Ma in che cosa consiste questo “Teatro Cantastorie”? Qual è la sua logica?

Nella ricerca di uno stile di comunicazione personale, teso a farmi sentire a mio agio sul palco, ho elaborato un mix di idee che mi hanno portato alla visione del teatro esposta in questo breve Manifesto del Teatro Cantastorie.

PERCHÈ LO CHIAMO TEATRO

La parola “teatro” sembra avere un alone sacrale ma spesso serve solo a riempire la bocca a tromboni che – per darsi un tono - vogliono far sembrare le cose più grandi di quello che sono. Ma andando al sodo, che cos’è il “teatro”? Etimologicamente, “teatro” deriva da thea = vista, e significa “ciò che si vede”.  Secondo Strelher, il teatro è quell’evento che si verifica ogni qual volta ci sia una relazione tra almeno un ATTORE che agisca dal vivo e uno SPETTATORE che dal vivo ne segue le azioni.

Date queste premesse, dal punto di vista logico, mi pare di poter dire che il “teatro” non sia una forma d’arte a sé stantema una “situazione”, un momento di esposizione di qualcosa di artistico (RAPPRESENTAZIONE SCENICA) verso altri (PUBBLICO) che per l’appunto, “vedono” o, come si suole dire, “ne fruiscono”.

Schematicamente:

  • Avviene una rappresentazione (Atto scenico – Live Act)
  • C’è un pubblico che assiste

A questo punto capiamo, senza bisogno di spiegazioni, che si può “vedere” di tutto. In quest’ottica – per inciso - anche cabaret, varietà, avanspettacolo, rivista, voudeville, burlesque e animazione da villaggio sono “teatro”. Ovviamente anche la “messa in scena” ha un suo valore artistico/artigianale in termini di regia e sceneggiatura. Tuttavia, per quanto rivesta un ruolo esteticamente ed emozionalmente importante ai fini del confezionamento del prodotto teatrale finito, tale maquillage non è la “conditio sine qua non” necessaria per sdoganare la “teatralità” dell’evento rappresentato, anche se gli “accorgimenti” possono rendere più efficace la rappresentazione, costituendo un valore aggiunto non indifferente.

PERCHE’ “CANTASTORIE”
Perché “Teatro” l’abbiamo visto, perché “Cantastorie” è presto detto.

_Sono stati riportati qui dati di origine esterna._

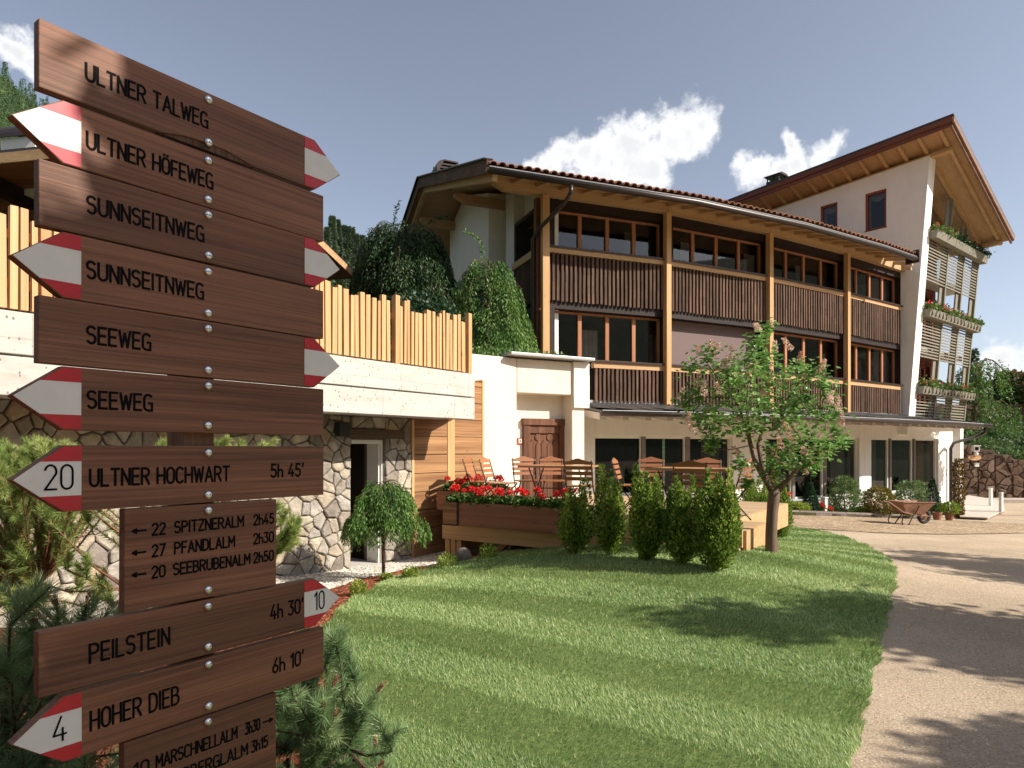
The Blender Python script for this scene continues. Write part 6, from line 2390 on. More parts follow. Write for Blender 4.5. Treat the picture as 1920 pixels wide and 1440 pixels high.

Gli antichi “cantastorie”, intrattenevano il pubblico raccontando e cantando, appunto, delle storie, che erano anche graficamente rappresentate con dei disegni che le illustravano. I disegni erano indicati dal cantastorie con una lunga bacchetta che, precisando il disegno cui si riferiva il momento narrativo, “teneva il segno” e focalizzava l’attenzione sul punto in cui la storia era arrivata. Oggi io faccio la stessa cosa, solo che al posto dei disegni e della bacchetta uso le slide e il puntatore elettronico. Il vantaggio tecnologico sta nel fatto che le slide non sono tutte presenti contemporaneamente e non svelano anticipatamente tutta la storia, consentendo così di ottenere eventuali “effetti sorpresa” durante il racconto.

 

IL “TEATRO CANTASTORIE” COME FORMA DI COMUNICAZIONE
Quando si presentano argomenti insoliti a una platea - anche se i temi proposti sono importanti e curiosi - l’utilizzo del solo linguaggio parlato, a volte può non avere vita facile nel suscitare e tenere viva l’ATTENZIONE dell’uditorio. Pertanto, allo scopo di favorire e ottimizzare la chiarezza espositiva del tema trattato, diventa utile il ricorso ad altri MEZZI ESPRESSIVI - come per esempio e per l’appunto, la proiezione di immagini, fotografie, schemi riassuntivi, frasi in evidenza, piccoli filmati, accorgimenti che spesso comunicano in modo più chiaro e diretto quello che le parole  da sole non riescono a esprimere. Ovviamente, questi inserimenti ausiliari alternativi devono servire per potenziare, perfezionare, arricchire e integrare l’ESPOSIZIONE VERBALE che rimane comunque l’elemento portante e principale utilizzato per la narrazione.